_INSTRUCTION_
Retype all material exactly. Pictures stay out of the copy.

_SUPPLIED INFORMATION_

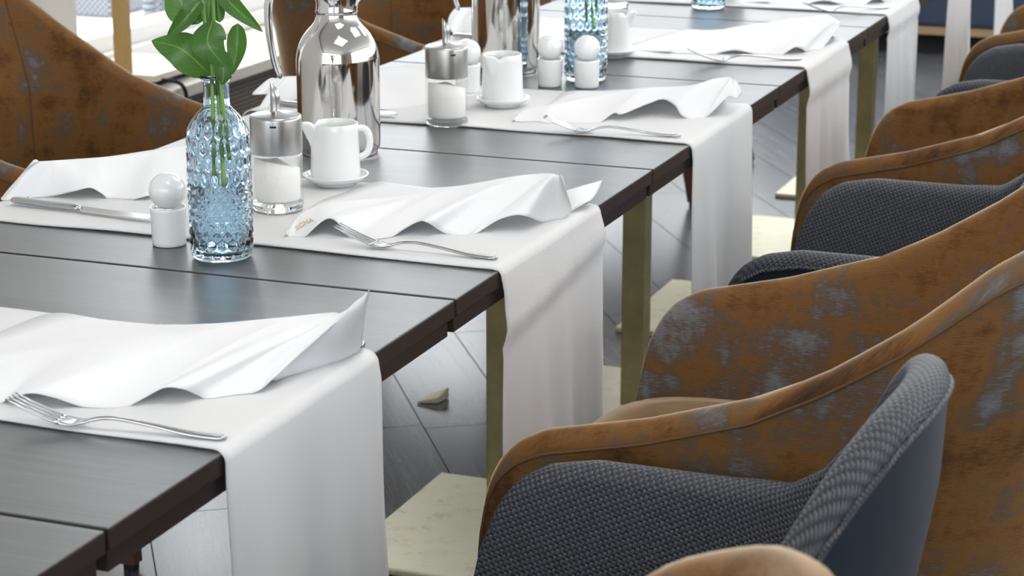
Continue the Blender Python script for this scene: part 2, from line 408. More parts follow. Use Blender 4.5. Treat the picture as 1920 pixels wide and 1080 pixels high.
def window_back(n, x0, x1):  # unseen windows added behind the camera to light the napkin fronts
    f = bmesh.new()
    for (a, b_, c, d) in ((x0, x1, .9, .97), (x0, x1, 2.78, 2.85), (x0, x0 + .06, .97, 2.78), (x1 - .06, x1, .97, 2.78)):
        bmesh.ops.create_cube(f, size=1, matrix=Matrix.Translation(((a + b_) / 2, -3.7, (c + d) / 2)) @ Matrix.Diagonal((b_ - a, .08, d - c, 1)))
    w = struct(obj('window_%d' % n, f, 'white_paint', smooth=False))
    obj('glass_pane', box_bm(x0 + .055, x1 - .055, -3.703, -3.697, .965, 2.785), 'pane', w, smooth=False)
for n in range(3): window_back(14 + n, -2.15 + 1.75 * n, -.40 + 1.75 * n)
def fill_window_right(n, y0, y1):  # unseen windows added as daylight fill for the right-facing cloth and rims
    f = bmesh.new()
    for (a, b_, c, d) in ((y0, y1, 1.10, 1.17), (y0, y1, 2.78, 2.85), (y0, y0 + .06, 1.17, 2.78), (y1 - .06, y1, 1.17, 2.78)):
        bmesh.ops.create_cube(f, size=1, matrix=Matrix.Translation((4.68, (a + b_) / 2, (c + d) / 2)) @ Matrix.Diagonal((.08, b_ - a, d - c, 1)))
    w = struct(obj('window_%d' % n, f, 'white_paint', smooth=False))
    obj('glass_pane', box_bm(4.677, 4.683, y0 + .055, y1 - .055, 1.165, 2.785), 'pane', w, smooth=False)
for n in range(4): fill_window_right(10 + n, -1.0 + 2.3 * n, 1.3 + 2.3 * n)

# terrace outside
terrace = struct(box('ground', -12, -2.2, -6, 16, -.16, -.10, 'deck'))
for i in range(14):
    for j in range(5):
        box('paving_slab', -2.3 - .62 * (j + 1) + .006, -2.3 - .62 * j - .006, 3.2 + .5 * i + .006, 3.7 + .5 * i - .006, -.101, -.09, 'deck', terrace)
def wicker_chair(loc, rz, label):
    t = thing('wicker_chair', label, 'chair', loc, rz, 'wicker terrace chairs')
    for sx in (-.27, .27):
        for sy in (-.24, .24): obj('leg', tube_bm([Vector((sx * 1.05, sy * 1.05, 0)), Vector((sx, sy, .40))], [.026, .03], 8), 'wicker', t)
    box('seat', -.32, .32, -.30, .30, .34, .45, 'wicker', t, .02)
    box('backrest', -.32, -.27, -.30, .30, .45, .86, 'wicker', t, .02)
    for sy in (-.3, .25): box('armrest', -.30, .30, sy, sy + .05, .45, .66, 'wicker', t, .02)
    return t
wicker_chair((-3.70, 6.95, -.09), math.radians(24.6), 'grey woven wicker chair on the white terrace, legs right of the golden post')
sf = thing('wicker_sofa', 'low grey woven wicker sofa on the terrace, left of the golden post', 'sofa', (-4.80, 7.30, -.09))
box('base', -.75, .33, 0, .75, .0, .30, 'wicker', sf, .02)
box('seat_cushion', -.70, .28, .02, .70, .30, .42, 'grey_paint', sf, .03)
box('backrest', -.75, .33, .68, .80, .30, .75, 'wicker', sf, .02)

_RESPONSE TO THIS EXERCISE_
Continue the Blender Python script for this scene: part 2, from line 408. More parts follow. Use Blender 4.5. Treat the picture as 1920 pixels wide and 1080 pixels high.
def window_back(n, x0, x1):  # unseen windows added behind the camera to light the napkin fronts
    f = bmesh.new()
    for (a, b_, c, d) in ((x0, x1, .9, .97), (x0, x1, 2.78, 2.85), (x0, x0 + .06, .97, 2.78), (x1 - .06, x1, .97, 2.78)):
        bmesh.ops.create_cube(f, size=1, matrix=Matrix.Translation(((a + b_) / 2, -3.7, (c + d) / 2)) @ Matrix.Diagonal((b_ - a, .08, d - c, 1)))
    w = struct(obj('window_%d' % n, f, 'white_paint', smooth=False))
    obj('glass_pane', box_bm(x0 + .055, x1 - .055, -3.703, -3.697, .965, 2.785), 'pane', w, smooth=False)
for n in range(3): window_back(14 + n, -2.15 + 1.75 * n, -.40 + 1.75 * n)
def fill_window_right(n, y0, y1):  # unseen windows added as daylight fill for the right-facing cloth and rims
    f = bmesh.new()
    for (a, b_, c, d) in ((y0, y1, 1.10, 1.17), (y0, y1, 2.78, 2.85), (y0, y0 + .06, 1.17, 2.78), (y1 - .06, y1, 1.17, 2.78)):
        bmesh.ops.create_cube(f, size=1, matrix=Matrix.Translation((4.68, (a + b_) / 2, (c + d) / 2)) @ Matrix.Diagonal((.08, b_ - a, d - c, 1)))
    w = struct(obj('window_%d' % n, f, 'white_paint', smooth=False))
    obj('glass_pane', box_bm(4.677, 4.683, y0 + .055, y1 - .055, 1.165, 2.785), 'pane', w, smooth=False)
for n in range(4): fill_window_right(10 + n, -1.0 + 2.3 * n, 1.3 + 2.3 * n)

# terrace outside
terrace = struct(box('ground', -12, -2.2, -6, 16, -.16, -.10, 'deck'))
for i in range(14):
    for j in range(5):
        box('paving_slab', -2.3 - .62 * (j + 1) + .006, -2.3 - .62 * j - .006, 3.2 + .5 * i + .006, 3.7 + .5 * i - .006, -.101, -.09, 'deck', terrace)
def wicker_chair(loc, rz, label):
    t = thing('wicker_chair', label, 'chair', loc, rz, 'wicker terrace chairs')
    for sx in (-.27, .27):
        for sy in (-.24, .24): obj('leg', tube_bm([Vector((sx * 1.05, sy * 1.05, 0)), Vector((sx, sy, .40))], [.026, .03], 8), 'wicker', t)
    box('seat', -.32, .32, -.30, .30, .34, .45, 'wicker', t, .02)
    box('backrest', -.32, -.27, -.30, .30, .45, .86, 'wicker', t, .02)
    for sy in (-.3, .25): box('armrest', -.30, .30, sy, sy + .05, .45, .66, 'wicker', t, .02)
    return t
wicker_chair((-3.70, 6.95, -.09), math.radians(24.6), 'grey woven wicker chair on the white terrace, legs right of the golden post')
sf = thing('wicker_sofa', 'low grey woven wicker sofa on the terrace, left of the golden post', 'sofa', (-4.80, 7.30, -.09))
box('base', -.75, .33, 0, .75, .0, .30, 'wicker', sf, .02)
box('seat_cushion', -.70, .28, .02, .70, .30, .42, 'grey_paint', sf, .03)
box('backrest', -.75, .33, .68, .80, .30, .75, 'wicker', sf, .02)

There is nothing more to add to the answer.